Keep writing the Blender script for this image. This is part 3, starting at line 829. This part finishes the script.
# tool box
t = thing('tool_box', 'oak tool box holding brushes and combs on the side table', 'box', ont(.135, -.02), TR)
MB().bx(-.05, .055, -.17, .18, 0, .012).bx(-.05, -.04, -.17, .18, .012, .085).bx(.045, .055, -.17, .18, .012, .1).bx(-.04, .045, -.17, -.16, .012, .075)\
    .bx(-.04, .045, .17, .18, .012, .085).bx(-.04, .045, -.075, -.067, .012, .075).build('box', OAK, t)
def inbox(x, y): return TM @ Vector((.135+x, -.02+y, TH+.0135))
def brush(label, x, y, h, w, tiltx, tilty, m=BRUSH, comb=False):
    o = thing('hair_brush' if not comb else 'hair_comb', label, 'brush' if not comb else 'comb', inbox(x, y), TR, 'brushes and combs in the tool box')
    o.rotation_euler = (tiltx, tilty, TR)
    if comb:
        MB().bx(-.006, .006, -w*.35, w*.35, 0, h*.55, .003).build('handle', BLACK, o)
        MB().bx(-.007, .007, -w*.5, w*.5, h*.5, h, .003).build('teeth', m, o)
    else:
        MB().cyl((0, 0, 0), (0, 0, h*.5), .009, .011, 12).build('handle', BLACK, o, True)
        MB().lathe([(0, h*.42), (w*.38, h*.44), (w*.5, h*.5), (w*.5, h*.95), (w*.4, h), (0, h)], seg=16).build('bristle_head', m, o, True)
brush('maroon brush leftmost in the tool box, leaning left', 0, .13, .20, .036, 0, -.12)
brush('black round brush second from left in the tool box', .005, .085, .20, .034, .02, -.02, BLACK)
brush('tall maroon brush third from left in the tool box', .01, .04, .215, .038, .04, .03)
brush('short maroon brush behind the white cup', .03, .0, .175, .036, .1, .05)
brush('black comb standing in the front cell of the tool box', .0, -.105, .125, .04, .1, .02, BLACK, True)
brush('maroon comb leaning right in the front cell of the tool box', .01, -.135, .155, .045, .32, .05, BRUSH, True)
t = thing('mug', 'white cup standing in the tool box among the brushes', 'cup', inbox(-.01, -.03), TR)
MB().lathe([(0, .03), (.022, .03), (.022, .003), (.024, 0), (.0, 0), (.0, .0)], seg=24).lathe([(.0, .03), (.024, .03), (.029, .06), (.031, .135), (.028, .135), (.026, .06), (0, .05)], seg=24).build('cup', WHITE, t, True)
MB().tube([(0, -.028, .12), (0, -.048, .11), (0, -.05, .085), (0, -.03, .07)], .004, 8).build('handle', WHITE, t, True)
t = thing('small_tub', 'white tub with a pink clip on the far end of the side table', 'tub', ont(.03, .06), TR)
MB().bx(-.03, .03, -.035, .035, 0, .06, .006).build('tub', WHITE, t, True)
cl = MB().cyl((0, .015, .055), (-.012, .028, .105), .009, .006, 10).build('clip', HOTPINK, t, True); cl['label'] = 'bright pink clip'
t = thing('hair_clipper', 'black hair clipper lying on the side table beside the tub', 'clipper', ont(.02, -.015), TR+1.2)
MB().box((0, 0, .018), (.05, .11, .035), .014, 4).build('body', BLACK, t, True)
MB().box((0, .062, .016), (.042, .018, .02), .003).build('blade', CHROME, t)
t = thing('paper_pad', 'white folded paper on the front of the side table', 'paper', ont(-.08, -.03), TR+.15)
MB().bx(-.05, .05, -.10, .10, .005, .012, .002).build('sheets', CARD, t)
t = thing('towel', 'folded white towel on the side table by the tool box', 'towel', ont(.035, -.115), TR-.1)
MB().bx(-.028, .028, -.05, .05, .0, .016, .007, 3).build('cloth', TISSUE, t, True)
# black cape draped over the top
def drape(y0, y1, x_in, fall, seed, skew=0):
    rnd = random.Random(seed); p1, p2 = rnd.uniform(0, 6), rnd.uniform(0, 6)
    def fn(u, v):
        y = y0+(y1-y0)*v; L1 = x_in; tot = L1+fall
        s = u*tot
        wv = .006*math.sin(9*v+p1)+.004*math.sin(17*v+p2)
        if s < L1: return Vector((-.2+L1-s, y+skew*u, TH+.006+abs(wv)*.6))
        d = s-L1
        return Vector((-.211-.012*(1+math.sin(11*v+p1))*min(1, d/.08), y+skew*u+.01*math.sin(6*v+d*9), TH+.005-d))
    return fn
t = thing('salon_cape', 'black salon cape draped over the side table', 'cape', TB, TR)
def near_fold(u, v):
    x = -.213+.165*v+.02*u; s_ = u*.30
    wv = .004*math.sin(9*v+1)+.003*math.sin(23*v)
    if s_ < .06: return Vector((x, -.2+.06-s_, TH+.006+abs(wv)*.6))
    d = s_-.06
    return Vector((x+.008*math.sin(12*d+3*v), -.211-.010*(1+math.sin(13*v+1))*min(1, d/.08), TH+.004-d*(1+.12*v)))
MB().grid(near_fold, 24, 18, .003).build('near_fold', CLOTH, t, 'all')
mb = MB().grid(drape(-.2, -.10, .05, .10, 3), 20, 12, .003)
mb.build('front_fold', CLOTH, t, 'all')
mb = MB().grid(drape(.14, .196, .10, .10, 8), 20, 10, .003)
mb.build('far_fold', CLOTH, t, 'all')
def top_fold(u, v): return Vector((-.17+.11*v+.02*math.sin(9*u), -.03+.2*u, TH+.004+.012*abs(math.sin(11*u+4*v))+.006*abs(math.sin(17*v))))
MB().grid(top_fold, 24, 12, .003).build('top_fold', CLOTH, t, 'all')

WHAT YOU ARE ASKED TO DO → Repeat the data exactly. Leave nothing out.

TASK RESULT →
Keep writing the Blender script for this image. This is part 3, starting at line 829. This part finishes the script.
# tool box
t = thing('tool_box', 'oak tool box holding brushes and combs on the side table', 'box', ont(.135, -.02), TR)
MB().bx(-.05, .055, -.17, .18, 0, .012).bx(-.05, -.04, -.17, .18, .012, .085).bx(.045, .055, -.17, .18, .012, .1).bx(-.04, .045, -.17, -.16, .012, .075)\
    .bx(-.04, .045, .17, .18, .012, .085).bx(-.04, .045, -.075, -.067, .012, .075).build('box', OAK, t)
def inbox(x, y): return TM @ Vector((.135+x, -.02+y, TH+.0135))
def brush(label, x, y, h, w, tiltx, tilty, m=BRUSH, comb=False):
    o = thing('hair_brush' if not comb else 'hair_comb', label, 'brush' if not comb else 'comb', inbox(x, y), TR, 'brushes and combs in the tool box')
    o.rotation_euler = (tiltx, tilty, TR)
    if comb:
        MB().bx(-.006, .006, -w*.35, w*.35, 0, h*.55, .003).build('handle', BLACK, o)
        MB().bx(-.007, .007, -w*.5, w*.5, h*.5, h, .003).build('teeth', m, o)
    else:
        MB().cyl((0, 0, 0), (0, 0, h*.5), .009, .011, 12).build('handle', BLACK, o, True)
        MB().lathe([(0, h*.42), (w*.38, h*.44), (w*.5, h*.5), (w*.5, h*.95), (w*.4, h), (0, h)], seg=16).build('bristle_head', m, o, True)
brush('maroon brush leftmost in the tool box, leaning left', 0, .13, .20, .036, 0, -.12)
brush('black round brush second from left in the tool box', .005, .085, .20, .034, .02, -.02, BLACK)
brush('tall maroon brush third from left in the tool box', .01, .04, .215, .038, .04, .03)
brush('short maroon brush behind the white cup', .03, .0, .175, .036, .1, .05)
brush('black comb standing in the front cell of the tool box', .0, -.105, .125, .04, .1, .02, BLACK, True)
brush('maroon comb leaning right in the front cell of the tool box', .01, -.135, .155, .045, .32, .05, BRUSH, True)
t = thing('mug', 'white cup standing in the tool box among the brushes', 'cup', inbox(-.01, -.03), TR)
MB().lathe([(0, .03), (.022, .03), (.022, .003), (.024, 0), (.0, 0), (.0, .0)], seg=24).lathe([(.0, .03), (.024, .03), (.029, .06), (.031, .135), (.028, .135), (.026, .06), (0, .05)], seg=24).build('cup', WHITE, t, True)
MB().tube([(0, -.028, .12), (0, -.048, .11), (0, -.05, .085), (0, -.03, .07)], .004, 8).build('handle', WHITE, t, True)
t = thing('small_tub', 'white tub with a pink clip on the far end of the side table', 'tub', ont(.03, .06), TR)
MB().bx(-.03, .03, -.035, .035, 0, .06, .006).build('tub', WHITE, t, True)
cl = MB().cyl((0, .015, .055), (-.012, .028, .105), .009, .006, 10).build('clip', HOTPINK, t, True); cl['label'] = 'bright pink clip'
t = thing('hair_clipper', 'black hair clipper lying on the side table beside the tub', 'clipper', ont(.02, -.015), TR+1.2)
MB().box((0, 0, .018), (.05, .11, .035), .014, 4).build('body', BLACK, t, True)
MB().box((0, .062, .016), (.042, .018, .02), .003).build('blade', CHROME, t)
t = thing('paper_pad', 'white folded paper on the front of the side table', 'paper', ont(-.08, -.03), TR+.15)
MB().bx(-.05, .05, -.10, .10, .005, .012, .002).build('sheets', CARD, t)
t = thing('towel', 'folded white towel on the side table by the tool box', 'towel', ont(.035, -.115), TR-.1)
MB().bx(-.028, .028, -.05, .05, .0, .016, .007, 3).build('cloth', TISSUE, t, True)
# black cape draped over the top
def drape(y0, y1, x_in, fall, seed, skew=0):
    rnd = random.Random(seed); p1, p2 = rnd.uniform(0, 6), rnd.uniform(0, 6)
    def fn(u, v):
        y = y0+(y1-y0)*v; L1 = x_in; tot = L1+fall
        s = u*tot
        wv = .006*math.sin(9*v+p1)+.004*math.sin(17*v+p2)
        if s < L1: return Vector((-.2+L1-s, y+skew*u, TH+.006+abs(wv)*.6))
        d = s-L1
        return Vector((-.211-.012*(1+math.sin(11*v+p1))*min(1, d/.08), y+skew*u+.01*math.sin(6*v+d*9), TH+.005-d))
    return fn
t = thing('salon_cape', 'black salon cape draped over the side table', 'cape', TB, TR)
def near_fold(u, v):
    x = -.213+.165*v+.02*u; s_ = u*.30
    wv = .004*math.sin(9*v+1)+.003*math.sin(23*v)
    if s_ < .06: return Vector((x, -.2+.06-s_, TH+.006+abs(wv)*.6))
    d = s_-.06
    return Vector((x+.008*math.sin(12*d+3*v), -.211-.010*(1+math.sin(13*v+1))*min(1, d/.08), TH+.004-d*(1+.12*v)))
MB().grid(near_fold, 24, 18, .003).build('near_fold', CLOTH, t, 'all')
mb = MB().grid(drape(-.2, -.10, .05, .10, 3), 20, 12, .003)
mb.build('front_fold', CLOTH, t, 'all')
mb = MB().grid(drape(.14, .196, .10, .10, 8), 20, 10, .003)
mb.build('far_fold', CLOTH, t, 'all')
def top_fold(u, v): return Vector((-.17+.11*v+.02*math.sin(9*u), -.03+.2*u, TH+.004+.012*abs(math.sin(11*u+4*v))+.006*abs(math.sin(17*v))))
MB().grid(top_fold, 24, 12, .003).build('top_fold', CLOTH, t, 'all')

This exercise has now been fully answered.